Menurutnya, mekanisme seperti ini sah-sah saja dan memang lazim dilakukan untuk meracik komposisi tim terbaik. Namun, kali ini dinilai terlalu jauh dari kelaziman. “Jika dalam satu regu tidak ada satu pun wakil dari juara satu, ini tentunya menjadi pertanyaan, ada apa?” timpalnya.
Kepala Dinas Syariat Islam Kabupaten Aceh Utara, Hadaini, S.Sos, saat dikonfirmasi, membantah adanya praktik tidak fair dalam proses seleksi. Ia menegaskan bahwa pemilihan peserta untuk tingkat provinsi dilakukan secara profesional melalui evaluasi lanjutan pasca MTQ kabupaten. Menurutnya, status juara satu bukan jaminan mutlak untuk lolos ke provinsi karena ada tahapan seleksi teknis lanjutan, termasuk uji kemampuan dan kesiapan mental.
“Waktu technical meeting, saya sudah sampaikan bahwa belum tentu juara satu yang akan diberangkatkan. Kenapa? Pertama, saya ingin mengedukasi juara satu agar terus belajar dan tidak terlena, karena menjadi juara bukan berarti otomatis akan dibawa. Kedua, saya juga ingin memotivasi juara dua dan tiga untuk tetap semangat belajar, karena ada kemungkinan mereka bisa mengalahkan juara satu saat seleksi nanti,” ungkapnya.

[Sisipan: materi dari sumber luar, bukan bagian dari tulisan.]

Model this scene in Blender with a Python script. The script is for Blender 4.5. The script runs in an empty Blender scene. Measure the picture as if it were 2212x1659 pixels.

Ia menjelaskan, setelah pelaksanaan MTQ kabupaten, peserta yang dinilai potensial direkrut kembali secara personal untuk dievaluasi ulang. Evaluasi ini mencakup kemampuan membaca, pemahaman materi, retorika, hingga kekompakan dalam membentuk regu baru. Untuk cabang beregu seperti Syarhil Qur’an dan Fahmil Qur’an, seleksi juga dilakukan secara individu, tidak berdasarkan regu yang sudah terbentuk saat MTQ kabupaten.
“Di MTQ itu kita penjaringan, sedangkan untuk menentukan potensial itu perlu kita seleksi kembali, perlu didengar kembali secara khusus,” ujarnya.
Hadaini menambahkan, uji kemampuan tambahan ini penting agar peserta yang dikirim benar-benar siap bersaing di tingkat provinsi yang jauh lebih kompetitif. Ia menegaskan bahwa langkah ini bukan bentuk pengabaian terhadap hasil MTQ kabupaten, tetapi strategi peningkatan daya saing Aceh Utara di level provinsi. Keputusan akhir, menurutnya, diambil oleh tim teknis yang telah menilai secara profesional tanpa intervensi pihak mana pun.
Ia memahami bahwa kekecewaan dari peserta dan pembina adalah hal yang wajar, namun masyarakat diharapkan dapat melihat tujuan jangka panjang dari proses seleksi ini.
“Kita tidak bisa memuaskan semua pihak, tapi yang kita buat ini untuk Aceh Utara. Mohon dukungan dari semua pemerhati MTQ Aceh Utara. Mudah-mudahan, apapun perselisihan ini harus kita maklumi, karena memang tidak mungkin kita bawa tanpa ada seleksi,” ujarnya menutup penjelasan.